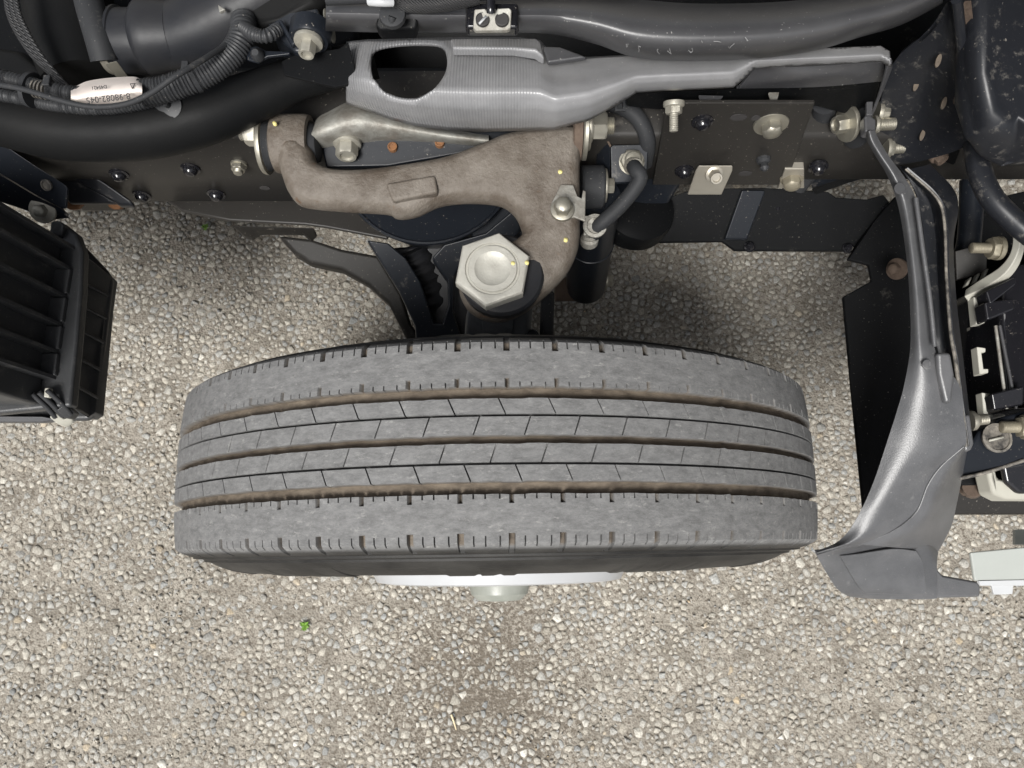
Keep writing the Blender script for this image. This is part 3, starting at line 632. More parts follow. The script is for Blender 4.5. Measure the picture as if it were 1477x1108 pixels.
# ------------------------------------------------------------------ upper control arm
def zarm(u, v): return 0.632 - 0.028*(v-200)/200
arm_px = [(393, 206), (396, 228), (402, 248), (411, 269), (430, 286), (490, 293), (553, 297), (566, 303), (580, 304), (602, 299), (630, 286), (660, 281), (695, 281), (724, 286), (742, 300), (751, 318), (752, 331),
          (735, 342), (700, 347), (676, 362), (663, 386), (661, 414), (672, 438), (692, 452), (716, 457), (742, 451), (768, 436), (790, 417), (799, 409), (818, 388), (832, 362), (838, 335), (838, 290), (838, 230), (836, 178),
          (780, 176), (730, 184), (700, 196), (640, 218), (560, 232), (505, 237), (470, 234), (452, 224), (446, 208), (432, 192), (408, 192)]
arm = lab(casting('control_arm', [(u, v, zarm(u, v)) for u, v, _ in cr([(a, b, 0) for a, b in arm_px + arm_px[:1]], 200)[:-1]], [(0.004, 0.030), (0.0005, 0.022), (0.0, 0.016), (0.0012, 0.0095), (0.0034, 0.0050), (0.0062, 0.0022), (0.0095, 0.0006), (0.0115, 0.0)], 'cast_iron', truck), 'brown rust-tinted cast upper suspension arm')
prism('casting_pad', [(556, 264, zarm(0, 264)+0.0035), (627, 252, zarm(0, 252)+0.0035), (632, 277, zarm(0, 277)+0.0035), (566, 290, zarm(0, 290)+0.0035)], 0.012, 'cast_iron', arm, 0.0028, 3)
bc = P(415, 199, 0.618)
XL, XR = P(390, 199, 0.618).x, P(446, 199, 0.618).x
rb = px(45, 0.618)
lathe('bushing_housing', Vector((XL, bc.y, 0.606)), (1, 0, 0), [(rb*0.80, 0.001), (rb*0.82, 0), (rb*0.97, 0.002), (rb, 0.006), (rb, XR-XL-0.006), (rb*0.96, XR-XL-0.001), (rb*0.80, XR-XL), (rb*0.72, XR-XL-0.004)], 'cast_iron', arm, n=40)
lathe('rubber_bushing', Vector((XL-0.006, bc.y, 0.606)), (1, 0, 0), [(rb*0.90, -0.001), (rb*0.92, 0.001), (rb*0.80, 0.006), (rb*0.75, XR-XL+0.004), (rb*0.6, XR-XL+0.012), (rb*0.4, XR-XL+0.014)], 'rubber', arm, n=32)
lathe('washer', Vector((XL-0.011, bc.y, 0.606)), (1, 0, 0), [(rb*0.4, 0.0), (rb*1.0, 0.0), (rb*1.03, 0.002), (rb*1.03, 0.0045), (rb*0.9, 0.0055)], 'zinc', arm, n=40)
bolt(Vector((XL-0.010, bc.y+0.004, 0.620)), (-1, 0, 0), 0.013, 0.0125, 0.0125, 'zinc_dull', arm, wh=0.001, sr=0.0075, sh=0.006)
# right-hand pivot of the arm
xr0 = P(843, 180, 0.62); 
lathe('washer', Vector((xr0.x-0.002, xr0.y, 0.612)), (1, 0, 0), [(0.012, 0), (0.029, 0), (0.030, 0.0015), (0.030, 0.0045), (0.022, 0.0055), (0.020, 0.0085)], 'zinc', arm, n=36)
bolt(Vector((xr0.x+0.005, xr0.y, 0.618)), (1, 0, 0), 0.0165, 0.0145, 0.0135, 'zinc', arm, wh=0.003, sr=0.0085, sh=0.008)
lathe('bushing_collar', Vector((xr0.x-0.012, xr0.y, 0.612)), (1, 0, 0), [(0.03, 0), (0.032, 0.001), (0.031, 0.009), (0.02, 0.010)], 'rust_dark', arm, n=30)
# ball joint
zb = zarm(715, 395)
bj = P(714, 397, zb)
lathe('ball_joint_seat', Vector((bj.x+0.006, bj.y+0.001, zb-0.014)), (0, 0, 1), [(px(64, zb)*0.97, 0), (px(64, zb)*0.99, 0.012), (px(62, zb)*0.96, 0.0152), (px(56, zb)*0.94, 0.0162), (0.02, 0.0162)], 'boot_rubber', arm, n=48)
hx = px(57, zb)
lab(lathe('ball_joint_cap', P(711, 396, zb+0.001), (0, 0, 1), [(hx*0.99, 0.0, 'h'), (hx, 0.002, 'h'), (hx, 0.0135, 'h'), (hx*0.96, 0.0155, 'h'), (hx*0.80, 0.0162), (hx*0.70, 0.0160), (hx*0.68, 0.0140), (hx*0.63, 0.0140), (hx*0.61, 0.0165), (hx*0.46, 0.0165), (hx*0.36, 0.0140), (hx*0.14, 0.0135), (hx*0.05, 0.0138)], 'cap_zinc', arm, n=48, spin=0.62), 'large pale hexagonal ball joint cap')
def dot(u, v, z, r_, parent):
    p = P(u, v, z); n = 10
    raw('paint_dot', [p + Vector((math.cos(k*0.628)*r_*random.uniform(0.8, 1.15), math.sin(k*0.628)*r_*random.uniform(0.8, 1.15), d)) for d in (0.0008, -0.002) for k in range(n)],
        [tuple(range(n))] + [(k, n+k, n+(k+1) % n, (k+1) % n) for k in range(n)], 'yellow_paint', parent)
dot(808, 248, zarm(0, 248)+0.0003, 0.0022, arm); dot(816, 346, zarm(0, 346)+0.0003, 0.0022, arm); dot(396, 178, 0.6395, 0.002, arm)
dot(740, 380, zb+0.0172, 0.0021, arm); dot(760, 379, zb+0.0162, 0.0021, arm)
pvr = []
for u, a, b, z in ((449, 186, 206, 0.624), (458, 170, 214, 0.630), (476, 160, 212, 0.634), (500, 148, 208, 0.636), (522, 147, 206, 0.636), (545, 156, 205, 0.632), (590, 172, 206, 0.628), (645, 186, 210, 0.622), (705, 194, 216, 0.618)):
    pvr.append([(u, a, z-0.024), (u, a+(b-a)*0.18, z-0.004), (u, a+(b-a)*0.42, z), (u, a+(b-a)*0.68, z-0.008), (u, b, z-0.034)])
lab(loft('pivot_bracket', pvr, 'alloy', truck, nu=40, nv=14, t=0.004), 'pale cast pivot bracket behind the suspension arm')
pb = prism('bracket_plate', [(463, 205, 0.600), (474, 192, 0.604), (530, 190, 0.604), (700, 190, 0.602), (752, 186, 0.602), (700, 215, 0.598), (640, 226, 0.595), (560, 240, 0.592), (470, 242, 0.592)], 0.008, 'black_paint', truck, 0.002)
for u, v in ((566, 212), (634, 206)):
    p = P(u, v, 0.6012); lathe('rusty_hole', p, (0, 0, 1), [(0.0048, -0.003), (0.0048, 0.0015), (0.0036, 0.0018), (0.003, 0.0005), (0.0005, 0.0005)], 'rust', pb, n=14)
bolt(P(501, 206, 0.606), (0.02, -1, 0.10), 0.0140, 0.0110, 0.012, 'zinc_dull', pb, wh=0.004)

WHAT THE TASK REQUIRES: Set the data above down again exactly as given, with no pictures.

EXERCISE ANSWER:
Keep writing the Blender script for this image. This is part 3, starting at line 632. More parts follow. The script is for Blender 4.5. Measure the picture as if it were 1477x1108 pixels.
# ------------------------------------------------------------------ upper control arm
def zarm(u, v): return 0.632 - 0.028*(v-200)/200
arm_px = [(393, 206), (396, 228), (402, 248), (411, 269), (430, 286), (490, 293), (553, 297), (566, 303), (580, 304), (602, 299), (630, 286), (660, 281), (695, 281), (724, 286), (742, 300), (751, 318), (752, 331),
          (735, 342), (700, 347), (676, 362), (663, 386), (661, 414), (672, 438), (692, 452), (716, 457), (742, 451), (768, 436), (790, 417), (799, 409), (818, 388), (832, 362), (838, 335), (838, 290), (838, 230), (836, 178),
          (780, 176), (730, 184), (700, 196), (640, 218), (560, 232), (505, 237), (470, 234), (452, 224), (446, 208), (432, 192), (408, 192)]
arm = lab(casting('control_arm', [(u, v, zarm(u, v)) for u, v, _ in cr([(a, b, 0) for a, b in arm_px + arm_px[:1]], 200)[:-1]], [(0.004, 0.030), (0.0005, 0.022), (0.0, 0.016), (0.0012, 0.0095), (0.0034, 0.0050), (0.0062, 0.0022), (0.0095, 0.0006), (0.0115, 0.0)], 'cast_iron', truck), 'brown rust-tinted cast upper suspension arm')
prism('casting_pad', [(556, 264, zarm(0, 264)+0.0035), (627, 252, zarm(0, 252)+0.0035), (632, 277, zarm(0, 277)+0.0035), (566, 290, zarm(0, 290)+0.0035)], 0.012, 'cast_iron', arm, 0.0028, 3)
bc = P(415, 199, 0.618)
XL, XR = P(390, 199, 0.618).x, P(446, 199, 0.618).x
rb = px(45, 0.618)
lathe('bushing_housing', Vector((XL, bc.y, 0.606)), (1, 0, 0), [(rb*0.80, 0.001), (rb*0.82, 0), (rb*0.97, 0.002), (rb, 0.006), (rb, XR-XL-0.006), (rb*0.96, XR-XL-0.001), (rb*0.80, XR-XL), (rb*0.72, XR-XL-0.004)], 'cast_iron', arm, n=40)
lathe('rubber_bushing', Vector((XL-0.006, bc.y, 0.606)), (1, 0, 0), [(rb*0.90, -0.001), (rb*0.92, 0.001), (rb*0.80, 0.006), (rb*0.75, XR-XL+0.004), (rb*0.6, XR-XL+0.012), (rb*0.4, XR-XL+0.014)], 'rubber', arm, n=32)
lathe('washer', Vector((XL-0.011, bc.y, 0.606)), (1, 0, 0), [(rb*0.4, 0.0), (rb*1.0, 0.0), (rb*1.03, 0.002), (rb*1.03, 0.0045), (rb*0.9, 0.0055)], 'zinc', arm, n=40)
bolt(Vector((XL-0.010, bc.y+0.004, 0.620)), (-1, 0, 0), 0.013, 0.0125, 0.0125, 'zinc_dull', arm, wh=0.001, sr=0.0075, sh=0.006)
# right-hand pivot of the arm
xr0 = P(843, 180, 0.62); 
lathe('washer', Vector((xr0.x-0.002, xr0.y, 0.612)), (1, 0, 0), [(0.012, 0), (0.029, 0), (0.030, 0.0015), (0.030, 0.0045), (0.022, 0.0055), (0.020, 0.0085)], 'zinc', arm, n=36)
bolt(Vector((xr0.x+0.005, xr0.y, 0.618)), (1, 0, 0), 0.0165, 0.0145, 0.0135, 'zinc', arm, wh=0.003, sr=0.0085, sh=0.008)
lathe('bushing_collar', Vector((xr0.x-0.012, xr0.y, 0.612)), (1, 0, 0), [(0.03, 0), (0.032, 0.001), (0.031, 0.009), (0.02, 0.010)], 'rust_dark', arm, n=30)
# ball joint
zb = zarm(715, 395)
bj = P(714, 397, zb)
lathe('ball_joint_seat', Vector((bj.x+0.006, bj.y+0.001, zb-0.014)), (0, 0, 1), [(px(64, zb)*0.97, 0), (px(64, zb)*0.99, 0.012), (px(62, zb)*0.96, 0.0152), (px(56, zb)*0.94, 0.0162), (0.02, 0.0162)], 'boot_rubber', arm, n=48)
hx = px(57, zb)
lab(lathe('ball_joint_cap', P(711, 396, zb+0.001), (0, 0, 1), [(hx*0.99, 0.0, 'h'), (hx, 0.002, 'h'), (hx, 0.0135, 'h'), (hx*0.96, 0.0155, 'h'), (hx*0.80, 0.0162), (hx*0.70, 0.0160), (hx*0.68, 0.0140), (hx*0.63, 0.0140), (hx*0.61, 0.0165), (hx*0.46, 0.0165), (hx*0.36, 0.0140), (hx*0.14, 0.0135), (hx*0.05, 0.0138)], 'cap_zinc', arm, n=48, spin=0.62), 'large pale hexagonal ball joint cap')
def dot(u, v, z, r_, parent):
    p = P(u, v, z); n = 10
    raw('paint_dot', [p + Vector((math.cos(k*0.628)*r_*random.uniform(0.8, 1.15), math.sin(k*0.628)*r_*random.uniform(0.8, 1.15), d)) for d in (0.0008, -0.002) for k in range(n)],
        [tuple(range(n))] + [(k, n+k, n+(k+1) % n, (k+1) % n) for k in range(n)], 'yellow_paint', parent)
dot(808, 248, zarm(0, 248)+0.0003, 0.0022, arm); dot(816, 346, zarm(0, 346)+0.0003, 0.0022, arm); dot(396, 178, 0.6395, 0.002, arm)
dot(740, 380, zb+0.0172, 0.0021, arm); dot(760, 379, zb+0.0162, 0.0021, arm)
pvr = []
for u, a, b, z in ((449, 186, 206, 0.624), (458, 170, 214, 0.630), (476, 160, 212, 0.634), (500, 148, 208, 0.636), (522, 147, 206, 0.636), (545, 156, 205, 0.632), (590, 172, 206, 0.628), (645, 186, 210, 0.622), (705, 194, 216, 0.618)):
    pvr.append([(u, a, z-0.024), (u, a+(b-a)*0.18, z-0.004), (u, a+(b-a)*0.42, z), (u, a+(b-a)*0.68, z-0.008), (u, b, z-0.034)])
lab(loft('pivot_bracket', pvr, 'alloy', truck, nu=40, nv=14, t=0.004), 'pale cast pivot bracket behind the suspension arm')
pb = prism('bracket_plate', [(463, 205, 0.600), (474, 192, 0.604), (530, 190, 0.604), (700, 190, 0.602), (752, 186, 0.602), (700, 215, 0.598), (640, 226, 0.595), (560, 240, 0.592), (470, 242, 0.592)], 0.008, 'black_paint', truck, 0.002)
for u, v in ((566, 212), (634, 206)):
    p = P(u, v, 0.6012); lathe('rusty_hole', p, (0, 0, 1), [(0.0048, -0.003), (0.0048, 0.0015), (0.0036, 0.0018), (0.003, 0.0005), (0.0005, 0.0005)], 'rust', pb, n=14)
bolt(P(501, 206, 0.606), (0.02, -1, 0.10), 0.0140, 0.0110, 0.012, 'zinc_dull', pb, wh=0.004)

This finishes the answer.